Obra de Michael Carson |
Aristóteles decía que los humanos somos el único animal que habla. Este rasgo distintivo no serviría para nada si no fuéramos simultáneamente el animal que escucha. Erróneamente solemos decir que a las personas nos encanta hablar, pero más bien lo que ocurre es que nos encanta que nos escuchen. Somos propensos a quejarnos de las personas que hablan en exceso, pero por más que he investigado no conozco ni una sola crítica destinada a quienes escuchan mucho. Jamás he oído a nadie lamentarse de que «esa persona me escucha tanto que me marea», «cuando coge carrerilla no para de escuchar», «escucha por los codos», «al escuchar no tiene ninguna mesura», «escucha tanto que no sé cómo decirle que deje escuchar a los demás». Cuando una persona habla mucho la intitulamos como locuaz o verborreica, pero aún no hemos inventado un adjetivo para calificar a quien escucha en cantidades mayúsculas. Quizá esta carestía de vocabulario denota que este hecho es tan inusual que ni tan siquiera hemos necesitado nominarlo. Nos contentamos con afirmar que es un buen oyente, lo que tampoco es exacto, porque no se dedica a la disposición biológica de oír, sino a la decisión volitiva de escuchar.

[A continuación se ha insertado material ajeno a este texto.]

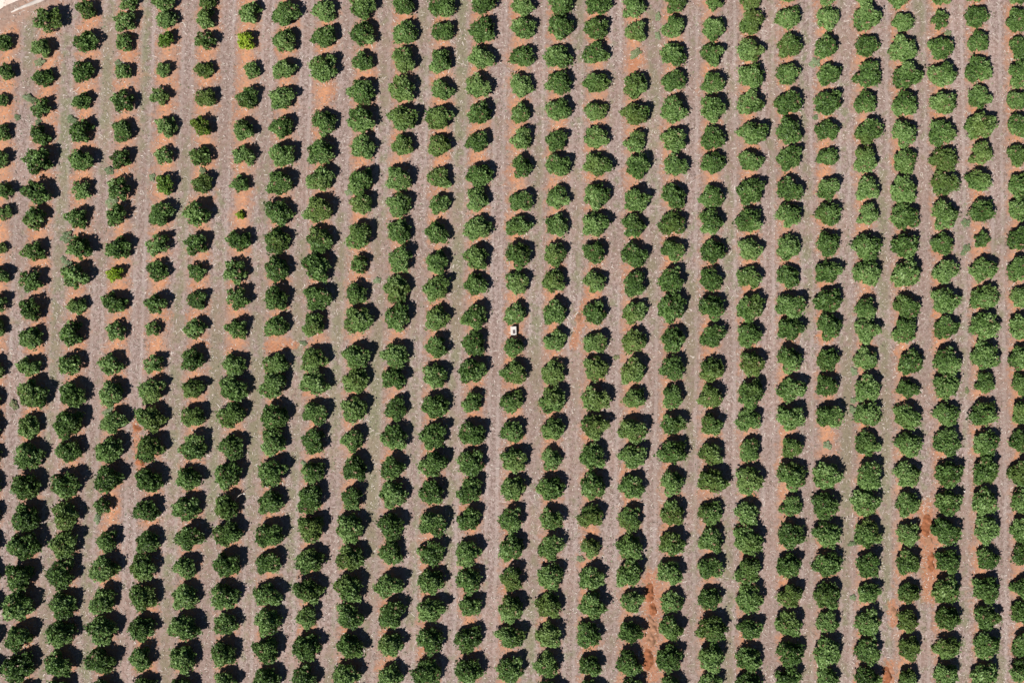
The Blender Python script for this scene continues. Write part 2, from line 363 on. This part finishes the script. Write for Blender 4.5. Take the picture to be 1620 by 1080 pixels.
        ac = q.math('ADD', q.math('MULTIPLY', q.math('SUBTRACT', X, cx), -uy), q.math('MULTIPLY', q.math('SUBTRACT', Y, cy), ux))
        da = q.math('MAXIMUM', q.math('SUBTRACT', q.math('ABSOLUTE', al), hl), 0.0)
        dist = q.math('POWER', q.math('ADD', q.math('MULTIPLY', da, da), q.math('MULTIPLY', ac, ac)), 0.5)
        dist = q.math('ADD', dist, q.math('MULTIPLY', q.math('SUBTRACT', w2, 0.5), 2.6))
        st_ = q.smooth(dist, w / PXM * 1.15, w / PXM * 0.35, 0, 0.8)
        col = q.mix(st_, col, q.mix(q.smooth(fine, 0.4, 0.6), (0.342, 0.139, 0.073), (0.445, 0.218, 0.128)))
    # the uncropped margin in the corner by the track: brown grey hard ground
    sp = q.n('ShaderNodeSeparateXYZ')
    q.link(geo, sp.inputs[0])
    #  distance beyond the line that runs along the concrete strip
    line = q.math('ADD', q.math('MULTIPLY', sp.outputs[0], -0.40), q.math('MULTIPLY', sp.outputs[1], 0.915))
    line = q.math('ADD', line, q.math('MULTIPLY', q.math('SUBTRACT', w1, 0.5), 3.0))
    mg = q.smooth(line, 73.2, 76.5)
    marg = q.mix(q.smooth(g1, 0.35, 0.65), (0.234, 0.164, 0.135), (0.355, 0.260, 0.216))
    marg = q.mix(q.smooth(pn, 0.4, 0.65, 0, 0.6), marg, (0.398, 0.236, 0.170))
    col = q.mix(mg, col, marg)
    q.link(col, b.inputs['Base Color'])
    b.inputs['Roughness'].default_value = 0.95
    b.inputs['Specular IOR Level'].default_value = 0.1
    bp = q.n('ShaderNodeBump')
    bp.inputs['Strength'].default_value = 0.5
    bp.inputs['Distance'].default_value = 0.12
    q.link(q.math('ADD', g1, q.math('MULTIPLY', g2, 0.6)), bp.inputs['Height'])
    q.link(bp.outputs[0], b.inputs['Normal'])
    return m


# ------------------------------------------------------------------ mesh helpers
def mesh_np(name, V, F, mats, mi=None, tint=None):
    """V (n,3) floats, F list of index arrays all quads (m,4)"""
    me = bpy.data.meshes.new(name)
    V = np.asarray(V, np.float32)
    F = np.asarray(F, np.int32)
    me.vertices.add(len(V))
    me.vertices.foreach_set('co', V.ravel())
    me.loops.add(F.size)
    me.loops.foreach_set('vertex_index', F.ravel())
    me.polygons.add(len(F))
    me.polygons.foreach_set('loop_start', np.arange(0, F.size, F.shape[1], dtype=np.int32))
    me.polygons.foreach_set('loop_total', np.full(len(F), F.shape[1], np.int32))
    for m in mats:
        me.materials.append(m)
    if mi is not None:
        me.polygons.foreach_set('material_index', np.asarray(mi, np.int32))
    if tint is not None:
        a = me.attributes.new('tint', 'FLOAT', 'FACE')
        a.data.foreach_set('value', np.asarray(tint, np.float32))
    me.update(calc_edges=True)
    return me


def link(name, data, parent=None):
    o = bpy.data.objects.new(name, data)
    COL.objects.link(o)
    if parent:
        o.parent = parent
    return o


def tag(o, label=None, cat=None, group=None, kind=None):
    if label:
        o['label'] = label
    if cat:
        o['category'] = cat
    if group:
        o['group'] = group
    if kind:
        o['kind'] = kind
    return o


def unit(v):
    return v / np.maximum(np.linalg.norm(v, axis=-1, keepdims=True), 1e-9)


# ------------------------------------------------------------------ ground: one sheet reaching the horizon
def build_ground():
    near = np.arange(-110, 110.1, 2.0)
    far = np.array([-3000, -1500, -700, -350, -200, -140])
    gx = np.concatenate([far, near, -far[::-1]])
    gy = gx
    nx, ny = len(gx), len(gy)
    V = np.array([(x, y, 0.0) for y in gy for x in gx])
    F = np.array([(j * nx + i, j * nx + i + 1, (j + 1) * nx + i + 1, (j + 1) * nx + i) for j in range(ny - 1) for i in range(nx - 1)])
    me = mesh_np('ground', V, F, [ground_mat()])
    ks = np.arange(-10, 42)
    U = np.zeros(len(V))
    for j, y in enumerate(gy):
        xs = np.array([row_x(float(k), float(y)) for k in ks])
        uu = np.interp(gx, xs, ks)
        uu = np.where(gx < xs[0], ks[0] + (gx - xs[0]) / 6.0, uu)
        uu = np.where(gx > xs[-1], ks[-1] + (gx - xs[-1]) / 6.0, uu)
        U[j * nx:(j + 1) * nx] = uu
    uvl = me.uv_layers.new(name='rows')
    idx = F.ravel()
    uvs = np.stack([U[idx], V[idx, 1]], 1)
    uvl.data.foreach_set('uv', uvs.astype(np.float32).ravel())
    tag(link('ground', me), 'orange and greyish pink orchard soil with mown lanes between the tree rows', kind='structure')


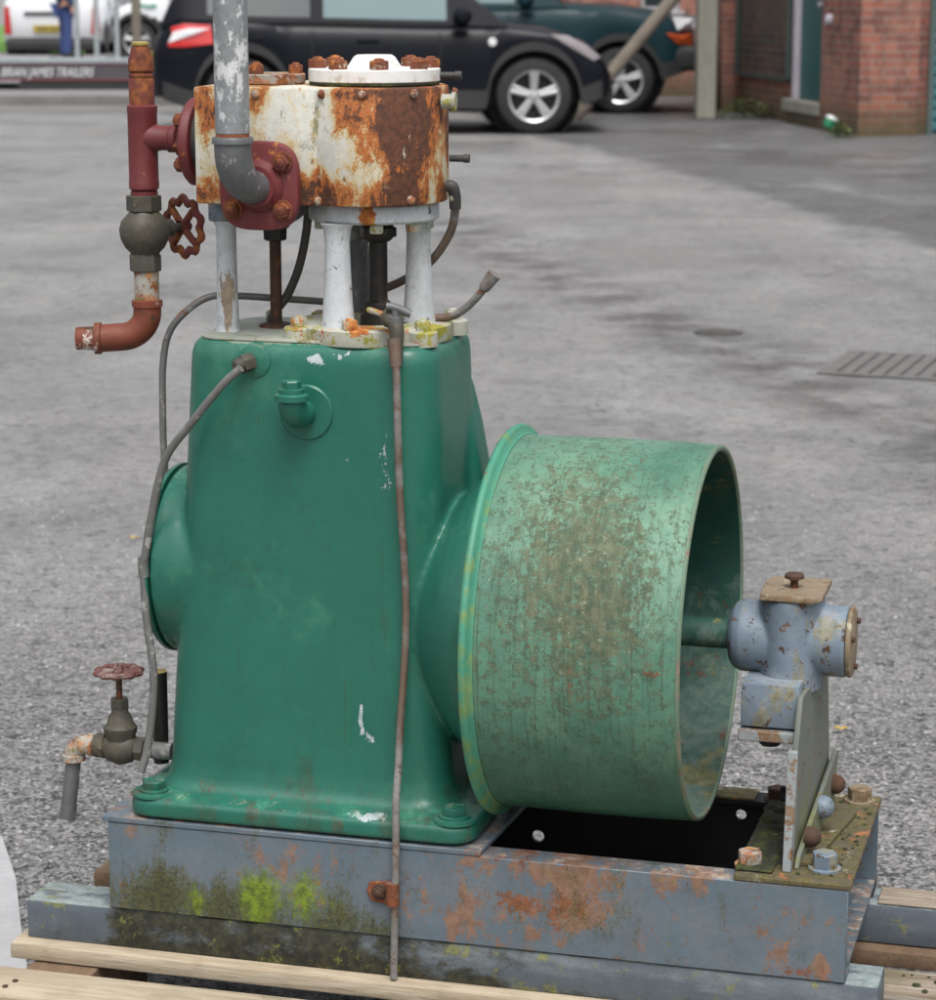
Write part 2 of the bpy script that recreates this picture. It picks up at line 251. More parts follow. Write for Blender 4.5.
def prism(bm,pts,d0,d1,axis='y',bev=0,seg=2):
    """extrude a 2D polygon; axis y: pts=(x,z); x: pts=(y,z); z: pts=(x,y)"""
    f={'y':lambda p,d:(p[0],d,p[1]),'x':lambda p,d:(d,p[0],p[1]),'z':lambda p,d:(p[0],p[1],d)}[axis]
    b=B(); v0=[b.verts.new(f(p,d0)) for p in pts]; v1=[b.verts.new(f(p,d1)) for p in pts]; n=len(pts)
    b.faces.new(v0); b.faces.new(v1[::-1])
    for i in range(n): b.faces.new((v0[i],v0[(i+1)%n],v1[(i+1)%n],v1[i]))
    bmesh.ops.recalc_face_normals(b,faces=b.faces[:])
    if bev:
        es=[e for e in b.edges if len(e.link_faces)==2 and e.calc_face_angle(0)>R(35)]
        bmesh.ops.bevel(b,geom=es,offset=bev,segments=seg,affect='EDGES',profile=.5)
    me=bpy.data.meshes.new('t'); b.to_mesh(me); b.free(); bm.from_mesh(me); bpy.data.meshes.remove(me); return bm
def lathe(bm,prof,o,ax=(0,0,1),seg=32,closed=True,ph=0.0):
    a,u,w=basis(ax); o=Vector(o); rings=[]
    for r,h in prof:
        if r<1e-5: rings.append([bm.verts.new(o+a*h)])
        else: rings.append([bm.verts.new(o+a*h+u*(r*math.cos(ph+2*PI*i/seg))+w*(r*math.sin(ph+2*PI*i/seg))) for i in range(seg)])
    for A,C in zip(rings,rings[1:]):
        if len(A)==1 and len(C)==1: continue
        for i in range(seg):
            j=(i+1)%seg
            if len(A)==1: bm.faces.new((A[0],C[j],C[i]))
            elif len(C)==1: bm.faces.new((A[i],A[j],C[0]))
            else: bm.faces.new((A[i],A[j],C[j],C[i]))
    if closed:
        if len(rings[0])>1: bm.faces.new(rings[0][::-1])
        if len(rings[-1])>1: bm.faces.new(rings[-1])
    return bm
def smoothpath(pts,sub=8):
    P=[Vector(p) for p in pts]
    if len(P)<3: return P
    P=[P[0]*2-P[1]]+P+[P[-1]*2-P[-2]]; out=[]
    for i in range(1,len(P)-2):
        for k in range(sub):
            t=k/sub; a,b,c,d=P[i-1:i+3]
            out.append(.5*((2*b)+(c-a)*t+(2*a-5*b+4*c-d)*t*t+(3*b-a-3*c+d)*t**3))
    out.append(P[-2]); return out
def tube(bm,pts,r,seg=14,sub=8,raw=False):
    P=[Vector(p) for p in pts] if raw else smoothpath(pts,sub); n=len(P)
    rr=r if callable(r) else (lambda t:r)
    T=[(P[min(i+1,n-1)]-P[max(i-1,0)]).normalized() for i in range(n)]
    _,u,_=basis(T[0]); rings=[]
    for i in range(n):
        u=(u-T[i]*u.dot(T[i])).normalized(); w=T[i].cross(u); q=rr(i/(n-1))
        rings.append([bm.verts.new(P[i]+u*(q*math.cos(2*PI*k/seg))+w*(q*math.sin(2*PI*k/seg))) for k in range(seg)])
    for A,C in zip(rings,rings[1:]):
        for k in range(seg): bm.faces.new((A[k],A[(k+1)%seg],C[(k+1)%seg],C[k]))
    bm.faces.new(rings[0][::-1]); bm.faces.new(rings[-1]); return bm
def hexb(bm,p,ax,r,h,washer=0,dome=True,ph=0.0):
    if washer: lathe(bm,[(washer,0),(washer,.0025),(washer*.97,.003),(0,.003)],p,ax,24,False)
    lathe(bm,[(r*.98,.002 if washer else 0),(r,.003),(r,h-.0015),(r*.88,h)],p,ax,6,True,ph)
    if dome: lathe(bm,[(r*.62,h-.001),(r*.58,h+.0012),(r*.35,h+.0028),(0,h+.0032)],p,ax,12,False)
    return bm
def loft(bm,rings,cap=True):
    V=[[bm.verts.new(p) for p in r] for r in rings]; n=len(V[0])
    for A,C in zip(V,V[1:]):
        for i in range(n): bm.faces.new((A[i],A[(i+1)%n],C[(i+1)%n],C[i]))
    if cap: bm.faces.new(V[0][::-1]); bm.faces.new(V[-1])
    return bm
def rrect(x0,x1,y0,y1,r,z,k=7,rs=None):
    rs=rs or [r]*4; out=[]
    for (cx,cy,sx,sy,a0),q in zip(((x1,y1,-1,-1,0),(x0,y1,1,-1,90),(x0,y0,1,1,180),(x1,y0,-1,1,270)),rs):
        for i in range(k+1):
            a=R(a0+90*i/k); out.append((cx+sx*q+q*math.cos(a),cy+sy*q+q*math.sin(a),z))
    return out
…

En El triunfo de la inteligencia sobre la fuerza escribí que «prefiero escuchar a hablar, porque lo que voy a decir ya me lo sé de memoria. Sin embargo, ignoro lo que me van a decir». El Dalai Lama sentencia del mismo modo: «cuando hablas, solo repites lo que ya sabes, pero cuando escuchas, quizás aprendas algo totalmente nuevo». Es cierto que la escucha permite aprendizajes novedosos, nos pone en contacto con la heterogeneidad, con la gigantesca polifonía humana, pero a pesar de saberlo hablar continúa brindándonos mucha más delectación que escuchar. De hecho, el mayor castigo que se podía infligir a alguien en las tribus arcaicas era la expulsión de la propia tribu. Si un miembro era desgajado de la pertenencia al grupo se le condenaba al más lacerante de los castigos. No es que esta persona sancionada no pudiera hablar con nadie, sino más bien se trataba de que no tuviera a nadie que le escuchara. Cualquiera puede hablar a solas, pero a solas es imposible que te escuche alguien. Es la ausencia de un oyente la característica definitoria de la soledad, y su mayor punición. El ser humano escindido de la tribu es un ser sepultado en vida, porque a partir de ese instante sufrirá la sanción de no encontrar unos tímpanos en los que sus palabras cobren sentido y tejan vínculo humano. Si nadie te escucha, entonces el que se fosiliza en nadie eres tú.
Las
tecnologías de la comunicación han eclosionado de una manera fulgurante debido
a este deseo consustancial al animal humano. Son tecnologías que facilitan que
la palabra emitida o escrita y la palabra escuchada o leída puedan encontrarse
en una intersección por muy abisal que sea la distancia física que segregue a sus
agentes. A mí me gusta fijarme críticamente en lo
poquísimo que hablan en las películas, parquedad que se acentúa si la
comparamos con la extensión kilométrica de los parlamentos que pronunciamos en la cotidianidad. Los humanos hablamos tanto que sería imposible
reproducirlo con un mínimo de exactitud en una película cuya duración se
estandariza en torno a las dos horas. Nos encanta hablar, pero insisto en que esa acción
deviene insuficiente si no hay alguien que nos escuche. Frente al «pienso,
luego existo»
de Descartes, propongo «me escuchas, luego existo». Y no existo de un modo
cualquiera, existo como ser humano, es decir, con una vida compartida con otras
vidas, que son las que me dan vida y permiten la ordenación de mi mundo afectivo. Gracias al material léxico y semántico que compartimos en esta doble
acción conversada de hablar y escuchar hemos ido constituyendo el espacio
compartido de nuestra humanidad. La mismidad en quien nos constituimos es el resultado
incesante de las interacciones que entablamos con otras mismidades que
denominamos otredades para distinguirlas de la nuestra. Al escucharnos nos prestan atención, y cuando nos atienden comprobamos que somos valiosas, que alguien nos concede un préstamo (eso es prestar atención) porque nos considera una persona importante para su mundo. Ser escuchado es el
refugio en el que la interioridad que estamos siendo encuentra calor hogareño y
sentido existencial. Que nos escuchen nos descosifica y nos hace personas. El dicho popular nos recuerda proverbialmente que las cosas hay
que hablarlas. Sí, así es, pero sobre todo las cosas hay que escucharlas. Y a quien sobre todo hay que escuchar es a las personas.